4: Poem, Kadia Molodowsky's “Women Songs – 1” ("Froyen lider - 1"), translation by Adrienne Rich, 1969.

4: Poem, Kadia Molodowsky's “Women Songs – 1” ("Froyen lider - 1"), translation by Adrienne Rich, 1969.

In the 1960s, Rich was one of many prominent Jewish American writers to participate in preparing the anthology A Treasury of Yiddish Poetry, for which she translated poems by Anna Margolin, Celia Dropkin, Dvoyre Fogel, and Kadia Molodowsky. In this activity, students will look at one of the Yiddish poems Rich translated and consider how it speaks to Rich’s relationship to Judaism, history, feminism, and Yiddish.

Kadia Molodowsky, the author of the Yiddish poem included in this activity, was a poet, novelist, and educator. Born in contemporary Belarus in 1894, she began her literary career in Kiev and Warsaw before immigrating to the United States in 1935. Her best-known works, including the poem “El khanun” (“God of Mercy”), respond to the Holocaust; many also examine the lives of women in Jewish communities. In Israel, she is primarily known today as the author of children’s verse.

Suggested Activity: Distribute an unattributed copy of “Women’s Songs – 1” and ask students to read it aloud in pairs. Ask them to discuss the relationships the poem’s speaker describes: to the past, to family, to Jewish history and identity, and to being a woman.

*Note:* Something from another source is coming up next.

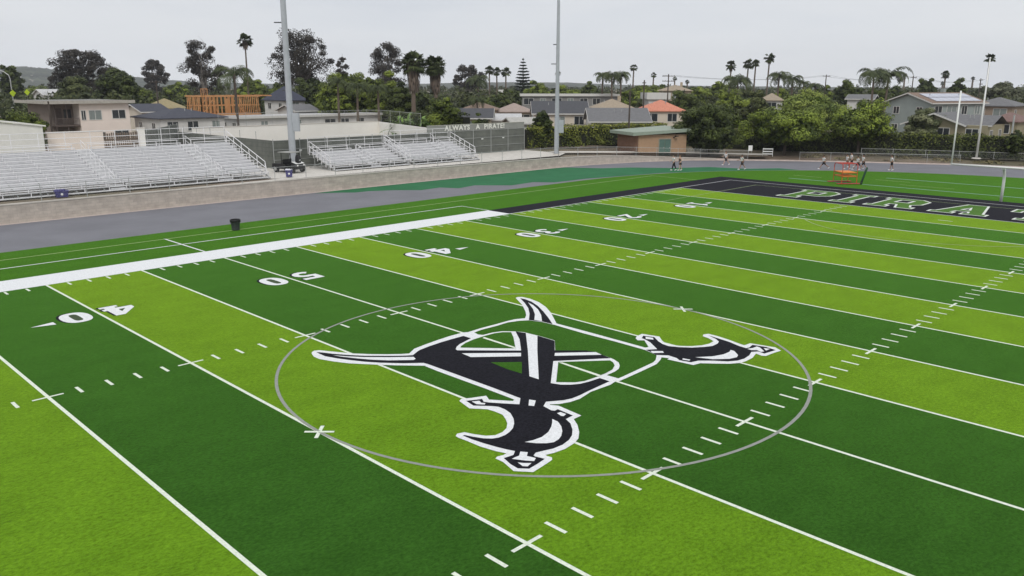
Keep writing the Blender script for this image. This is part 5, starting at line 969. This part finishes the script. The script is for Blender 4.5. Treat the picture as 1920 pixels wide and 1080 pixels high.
def leafcloud(rg, P, Nn, size, asp=.6, jit=.42):
    """one bent-free leaf spray per point, facing roughly along Nn"""
    n = len(P); Nn = Nn+rg.normal(0, jit, (n, 3)); Nn /= np.linalg.norm(Nn, axis=1)[:, None]+1e-9
    r_ = rg.normal(0, 1, (n, 3)); T = np.cross(Nn, r_); T /= np.linalg.norm(T, axis=1)[:, None]+1e-9; B = np.cross(Nn, T)
    s = (size*rg.uniform(.6, 1.35, n))[:, None]/2
    return np.stack([P-T*s, P-B*s*asp, P+T*s, P+B*s*asp], 1)
def blobs(rg, C, rad, per, size, flat=1., up=.0, jit=.42):
    """leaf points on clump shells; returns quads and tones"""
    Vs, Ts = [], []
    for c, rr_ in zip(C, rad):
        k = max(8, int(per*rg.uniform(.8, 1.2))); d = rg.normal(0, 1, (k, 3)); d /= np.linalg.norm(d, axis=1)[:, None]
        q = rr_*rg.uniform(.35, 1.08, k)**.6; P = c+d*q[:, None]*np.array([1, 1, flat]); Vs.append(leafcloud(rg, P, d+np.array([0, 0, up]), size, .6, jit)); Ts.append(np.clip(rg.normal(rg.uniform(.15, .85), .16, k), 0, 1))
    return np.concatenate(Vs), np.concatenate(Ts)
def limb(m, a, c, r0, r1, rg, n=4):
    a, c = Vector(a), Vector(c); L_ = (c-a).length; pts = [a.lerp(c, i/n)+Vector(rg.normal(0, .04, 3))*L_*(0 if i in (0, n) else 1)+Vector((0, 0, -.08*L_*math.sin(math.pi*i/n)*-1)) for i in range(n+1)]
    m.tube(pts, [r0+(r1-r0)*i/n for i in range(n+1)], 6)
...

Next, describe the work to students as “an Adrienne Rich poem.” How does this information affect their understanding of the subjects they just discussed? Specifically, what kind of relationship to the past, to Jewishness, and to a feminist heritage do they see? (If you have previously discussed the other resources in this kit, suggest that students may wish to reflect on those documents.)

Remind students that this poem, like many of Rich’s works, is about exploring history, both public and private. The same is true of “Diving into the Wreck.” How does each poem explore or excavate the past? What is the difference between encountering ghosts (“Women’s Songs”) and examining a shipwreck (“Diving into the Wreck”)?

Now inform students that while Adrienne Rich did write these English words, they are a translation from the Yiddish poet Kadia Molodowsky. How does this affect their opinions about the meaning(s) of the poem? Beyond “translator” and “translation,” how might students describe the relationship between Rich’s poetry and Molodowsky’s?